Broadcom (NASDAQ: AVGO) led a plunge in chip stocks Friday after the chipmaker missed revenue expectations and lowered guidance for 2019 citing a “broad-based” slowdown in demand and the U.S. crackdown on Huawei.

Broadcom’s revenue for the fiscal second quarter came in Thursday evening at $5.52 billion vs. the $5.68 billion expected by analysts. The chipmaker also said it now expects $22.60 billion in revenue for fiscal 2019, well bellow the $24.31 billion seen by analysts.

Operating income was $970 million, or 17.6 percent of net revenue. This compares with operating income of $555 million, or 9.6 percent of net revenue, in the prior quarter, and operating income of $1,201 million, or 24.0 percent of net revenue, in the same quarter last year.

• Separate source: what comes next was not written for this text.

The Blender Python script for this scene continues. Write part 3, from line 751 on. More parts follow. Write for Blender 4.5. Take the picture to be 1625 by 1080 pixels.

Net income, which includes the impact of discontinued operations, was $691 million, or $1.64 per diluted share. This compares with net income of $471 million, or $1.12 per diluted share, in the prior quarter, and net income of $3,733 million, or $8.33 per diluted share, in the same quarter last year.

"We currently see a broad-based slowdown in the demand environment, which we believe is driven by continued geopolitical uncertainties, as well as the effects of export restrictions on one of our largest customers.

"As a result, our customers are actively reducing their inventory levels, and we are taking a conservative stance for the rest of the year,” Broadcom CEO Hock Tan said in a statement.

Broadcom shares lost $21.42, or 7.6% in early trading Friday to $260.18.